A single conditional distribution p is visualized in the following way. First, calculate Shannon's diversity index d1(p) = Exp(-∑pi Ln pi), which measures how many different values a distribution can effectively take. As you may recognize, it is an exponentiated entropy. Diversity index of a uniform distribution over n values is n.
Then draw a bar with unit height and length = d1(p), subdivide it into sections with lengths proportional to pi and sort the sections by length. The length of each section can be interpreted as the ratio of the corresponding conditional character probability to the weighted geometric mean of pi with weights pi. The complete visualization is a stack of left pL and right pR conditional distribution bars sorted by total diversity index d1(pL) × d1(pR).
Now let's take a look at the visualizations of English (statistics collected from Moby-Dick) and Voynich manuscript. '_' denotes spaces, '/' new lines, and '*' marks the unconditional distributions.

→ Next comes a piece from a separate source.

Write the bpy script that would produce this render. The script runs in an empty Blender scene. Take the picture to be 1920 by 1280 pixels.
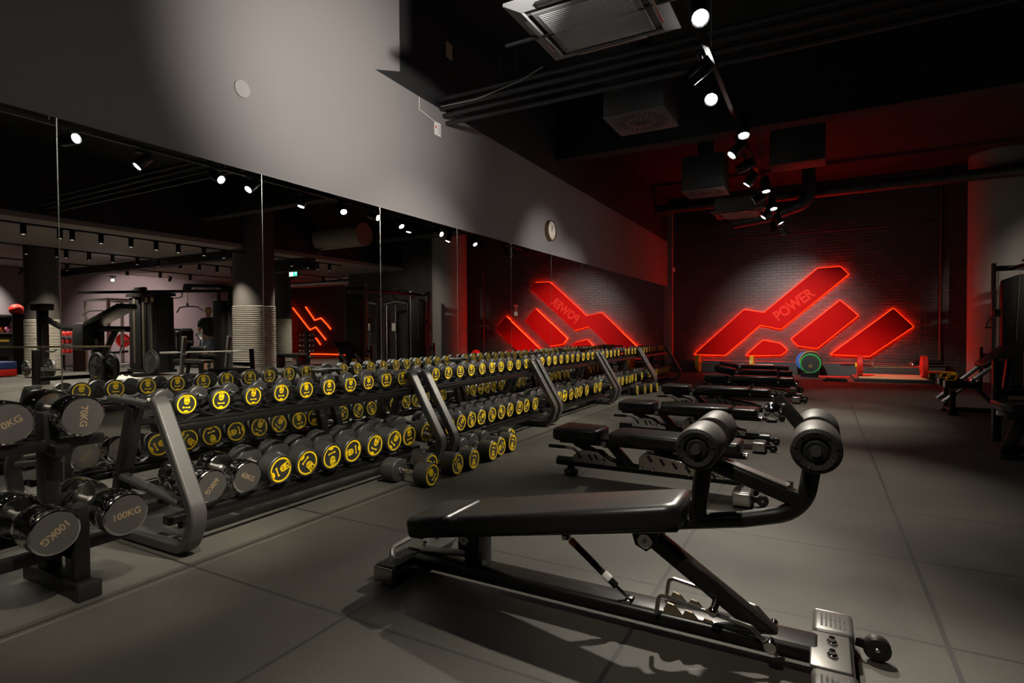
import bpy, bmesh, math, random
from mathutils import Vector, Matrix, Euler, Quaternion
R_ = random.Random(7)
PI = math.pi
SC = bpy.context.scene
COL = SC.collection

# ------------------------------------------------------------------ materials
MATS = {}
def mat(name, col, rough=.5, metal=0., spec=.5, emit=None, es=0., noise=0., nscale=40., bump=0., bscale=200., coat=0.):
    if name in MATS: return MATS[name]
    m = bpy.data.materials.new(name); m.use_nodes = True
    nt = m.node_tree; b = nt.nodes['Principled BSDF']
    b.inputs['Base Color'].default_value = (*col, 1)
    b.inputs['Roughness'].default_value = rough
    b.inputs['Metallic'].default_value = metal
    b.inputs['Specular IOR Level'].default_value = spec
    b.inputs['Coat Weight'].default_value = coat
    if emit:
        b.inputs['Emission Color'].default_value = (*emit, 1); b.inputs['Emission Strength'].default_value = es
    if noise or bump:
        tc = nt.nodes.new('ShaderNodeTexCoord')
        if noise:
            n = nt.nodes.new('ShaderNodeTexNoise'); n.inputs['Scale'].default_value = nscale; n.inputs['Detail'].default_value = 6
            nt.links.new(tc.outputs['Object'], n.inputs['Vector'])
            mx = nt.nodes.new('ShaderNodeMix'); mx.data_type = 'RGBA'
            mx.inputs['A'].default_value = (*[c*(1-noise) for c in col], 1); mx.inputs['B'].default_value = (*[min(1, c*(1+noise)) for c in col], 1)
            nt.links.new(n.outputs['Fac'], mx.inputs['Factor']); nt.links.new(mx.outputs['Result'], b.inputs['Base Color'])
        if bump:
            n2 = nt.nodes.new('ShaderNodeTexNoise'); n2.inputs['Scale'].default_value = bscale; n2.inputs['Detail'].default_value = 3
            nt.links.new(tc.outputs['Object'], n2.inputs['Vector'])
            bp = nt.nodes.new('ShaderNodeBump'); bp.inputs['Strength'].default_value = bump; bp.inputs['Distance'].default_value = .002
            nt.links.new(n2.outputs['Fac'], bp.inputs['Height']); nt.links.new(bp.outputs['Normal'], b.inputs['Normal'])
    MATS[name] = m
    return m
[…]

Some interesting, even if well-known features of Voynichese are apparent:
- It is predictable in the sense of having relatively low conditional distribution entropies. In English, the bigram entropy is 7.41 bits and the unigram entropy is 4.09 bits, the ratio being 1.81. For Voynichese, the corresponding figure is 6.04 / 3.88 = 1.56.
- EVA q is followed by o 97.5% of the time, and n is preceded by i 97.4% of the time. Could these combinations actually be single characters?
- m, g, n and y appear mostly at the ends of the words.
- Beginnings and ends of lines influence the character statistics. m and g appear especially frequently at line ends, while the line beginnings have an increased proportion of p and t (it has been suggested that gallows can serve as paragraph markings).
- Similar-looking gallows (k and t, f and p) have very similar statistics, but p and t appear much more frequently at the line beginnings. A similar phenomenon occurs with r and m, but m usually ends the line. Could the symbols with extra loops (p, t and m) be a special newline graphic variants of f, k and r?